There is a prevailing narrative that the life expectancy of large companies, faced with the challenges of technological disruption, has been reducing for some time. Work done (PDF) by Professor Richard Foster of Yale University (above, and which I talked about here) in particular, seems to show that the average lifespan of a company in the S&P 500 index has decreased from 61 years in 1958 to just 18 years today, a run rate that would mean that by 2027, more than three-quarters of the S&P 500 will be companies that we have not yet heard of.
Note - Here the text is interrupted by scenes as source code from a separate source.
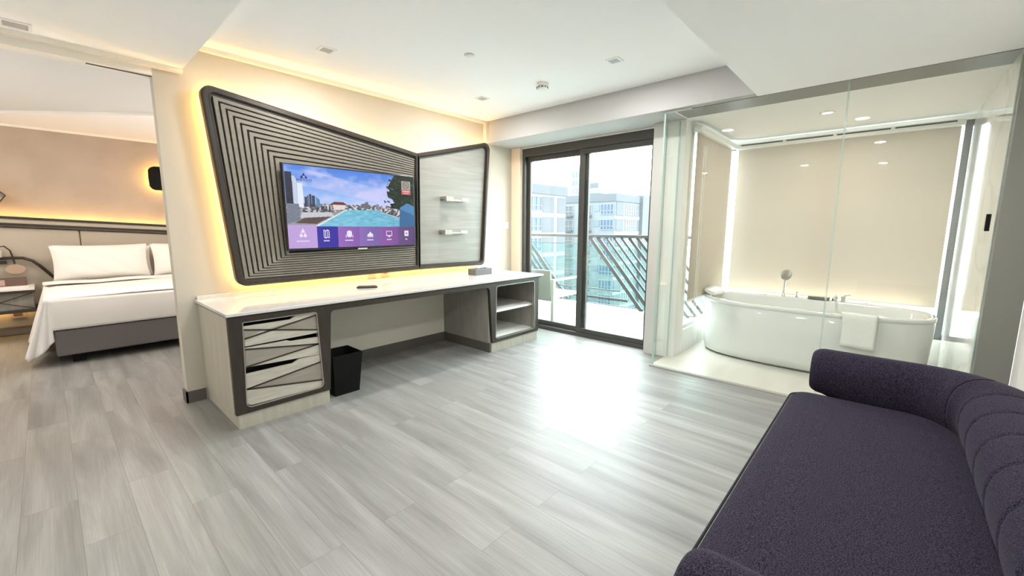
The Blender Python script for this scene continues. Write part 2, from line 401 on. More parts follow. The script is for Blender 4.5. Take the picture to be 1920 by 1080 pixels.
# cream cove strips along the tv wall top, soffit end and door header
B(.75, 3.70, TVY-.035, TVY, ZT-.03, ZT, mi=0).build('trim_3', M['trim'], kind='structure')
B(3.66, 3.70, TVY-.05, TVY, ZR, ZT-.03).build('trim_4', M['peach'], kind='structure')  # warm cove light put into the peach colour
mb = B(-2.6, .75, TVY-.05, TVY, ZL-.025, ZL); mb.box(-2.6, .59, TVY, TVY+.1, 2.30, ZL)
mb.build('trim_5', M['trim'], kind='structure')
B(.28, .59, TVY+.03, TVY+.045, 2.296, 2.30).build('trim_6', M['graydark'], kind='structure')
# bedroom ceiling: greyer high field, whiter angular drop; light difference put into the colours
B(-2.6, 4.25, TVY+.1, 7.75, 2.50, 2.6).build('ceiling_bedroom', M['ceil_grey'], kind='structure')
mb = MB(); mb.poly([(-2.6, 9.6), (-2.6, 7.749), (-.86, 7.749), (3.0, 3.60), (4.25, 3.60), (4.25, 7.749), (4.2, 7.749), (4.2, 7.749)][2:7], [], lambda a, b, d: (a, max(b, 3.88), 2.47+d), .03)
mb.build('ceiling_bedroom_drop', M['bedceil'], kind='structure')
B(-2.6, 4.25, 7.735, 7.75, 2.445, 2.47).build('trim_7', M['trim'], kind='structure')

# bathroom shell
BX, SY, TY = 5.60, 1.52, -.45
B(3.74, BX+.1, TY-.15, SY+.08, -.10, .006).build('floor_bath', M['bathfloor'], kind='structure')
B(3.735, 3.775, TY, 1.60, 0, .012).build('trim_8', M['seamw'], kind='structure')
B(3.79, BX+.1, TY-.15, SY, ZR, ZR+.1).build('ceiling_bath', M['bedceil'], kind='structure')
B(3.79, 4.08, TY, 1.50, ZR-.004, ZR).build('ceiling_bath_band', M['grey_post_shade'], kind='structure')  # flat grey colour stands in for the dim ceiling recess
B(3.80, BX+.1, TY-.15, TY, 0, ZR+.1).build('wall_bath_right', M['marble'], kind='structure')
B(3.70, 3.80, -.60, TY-.0, 0, ZR).build('wall_end_post', M['grey_post_shade'], kind='structure', bevel=.003)
mb = B(4.35, BX+.1, SY, SY+.08, 0, .25); mb.box(4.35, BX+.1, SY, SY+.08, 2.27, ZR+.1)
mb.build('wall_bath_left', M['white_wall'], kind='structure')
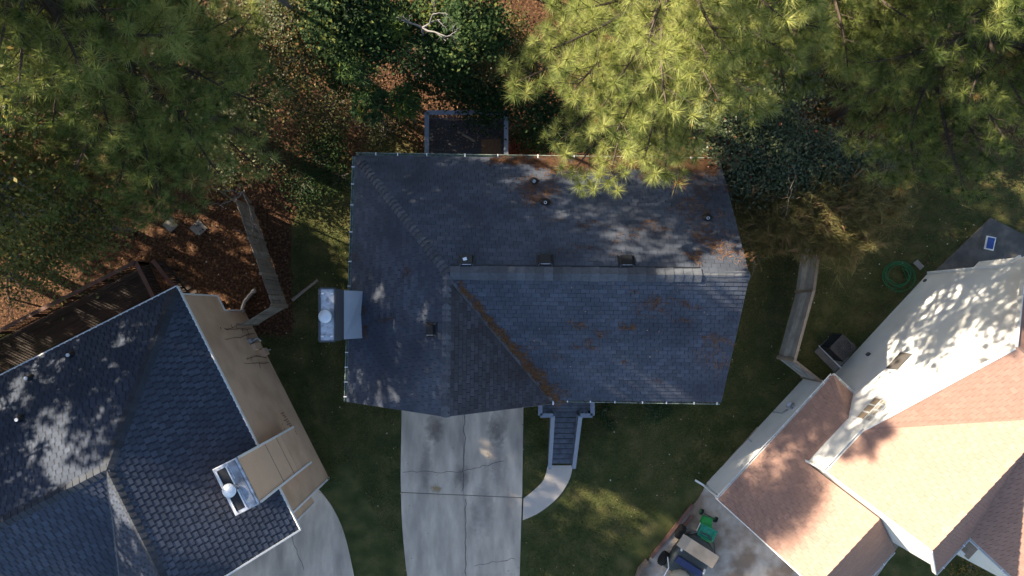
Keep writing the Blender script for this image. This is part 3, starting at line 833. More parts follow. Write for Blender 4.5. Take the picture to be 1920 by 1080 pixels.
# dark patio and its blue panel
pat = [P(1749, 511), P(1855, 409), P(1960, 462), P(1990, 560), P(1800, 600)]
tag(MB().prism([(p.x, p.y) for p in pat], -.1, .11).build("patio", mat("dark_patio_slab", (.085, .078, .072), .85, .25, 2, .2, 80, stain=(.16, .14, .12), stain_scale=1.6)), "dark patio slab at the back corner of the tall pale wall", "patio", kind="structure")
bp = thing("solar_panel", "small blue solar panel in a white frame on the dark patio", "solar panel", P(1857, 456, .11))
c = P(1857, 456, .55); ca = math.radians(-12)
MB().box(c - UP * .05, .40, .58, .05, ca).build("panel_frame", M_white, bp)
MB().box(c + UP * .002, .30, .48, .012, ca).build("panel_face", mat("blue_panel", (.02, .05, .22), .2, .1, spec=.6), bp)
MB().box(P(1857, 456, .11), .06, .06, .42, ca).build("panel_post", M_dmetal, bp)
# =================================================================== GROUND
def smooth(x, a, b):
    t = np.clip((x - a) / (b - a), 0, 1); return t * t * (3 - 2 * t)
def vnoise(x, y, seed=0):
    """cheap smooth value noise, two octaves"""
    def one(x, y, sd):
        xi, yi = np.floor(x), np.floor(y); fx, fy = x - xi, y - yi
        fx = fx * fx * (3 - 2 * fx); fy = fy * fy * (3 - 2 * fy)
        h = lambda a, b: np.modf(np.abs(np.sin(a * 127.1 + b * 311.7 + sd * 74.7) * 43758.5453))[0]
        return (h(xi, yi) * (1 - fx) + h(xi + 1, yi) * fx) * (1 - fy) + (h(xi, yi + 1) * (1 - fx) + h(xi + 1, yi + 1) * fx) * fy
    return .65 * one(x, y, seed) + .35 * one(x * 2.7, y * 2.7, seed + 1)
def grassiness(X, Y):
    u, v = U0 + X * M2, V0 - Y * M2
    nz = (vnoise(X * .5, Y * .5, 3) - .5)
    g = np.ones_like(X)
    g *= smooth(v + nz * 160, 255, 375)                                   # woods behind the houses
    g = np.where(u < 560, np.minimum(g, smooth(v + nz * 60, 600, 650)), g)  # bare left back yard
    inl = smooth(u + nz * 30, 530, 560) * (1 - smooth(u, 690, 700))
    g = np.maximum(g, .95 * inl * smooth(v + nz * 120, 330, 440))
    clear = np.exp(-(((u - 735) / 75) ** 2 + ((v - 285) / 55) ** 2))
    g = np.maximum(g, .65 * clear)
    ry = smooth(u, 1330, 1400) * (1 - smooth(v, 600, 760))
    g = np.maximum(g, .9 * smooth(u, 1540, 1600) * smooth(v + nz * 60, 220, 300)) * (1 - ry * .35)
    return np.clip(g + nz * .25 * (g > .05), 0, 1)
nx_, ny_ = 221, 161
gx = np.linspace(-27, 27, nx_); gy = np.linspace(-20, 20, ny_)
GX, GY = np.meshgrid(gx, gy)
Vg = np.stack([GX.ravel(), GY.ravel(), np.zeros(GX.size)], 1)
idx = np.arange(nx_ * ny_).reshape(ny_, nx_)
Fg = np.stack([idx[:-1, :-1].ravel(), idx[:-1, 1:].ravel(), idx[1:, 1:].ravel(), idx[1:, :-1].ravel()], 1)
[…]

Yet perhaps the picture is actually more nuanced. This analysis by Boston Consulting Group looking at the patterns of entry, growth, and exit for 35,000 publicly listed companies in the US since 1950 shows that over the long-term company lifespans have indeed decreased, yet in the recent past they have plateaued and may have actually slightly increased. Whilst human lifespans have increased markedly since 1950, say BCG, company life expectancy has almost halved:
This is also reflected in the five year company mortality risk (which, for public companies traded in the US, is now at 32% compared with a 5% risk 50 years ago):
But as Bloomberg point out, the data incorporates not just bankruptcy and liquidation but also merger and acquisition, and shows that whilst there was a dramatic decrease in corporate lifespan (and increase in mortality risk) during the 1970s, 1980s and 1990s this has, since around the turn of the century, actually stabilised. What's more, analysis of the annual rate of turnover in the Fortune 500 by the Kauffman Foundation appears to support this picture – whilst the long-term trend line is up, the recent short-term one is down:
It's difficult to navigate through all the myriad factors to identify what might really be behind this picture, but perhaps the real story is less about the impending death of large businesses and more about their need to adapt – to move through business and product life cycles more quickly than before, to be more focused on systematic experimentation and organising swiftly around opportunity.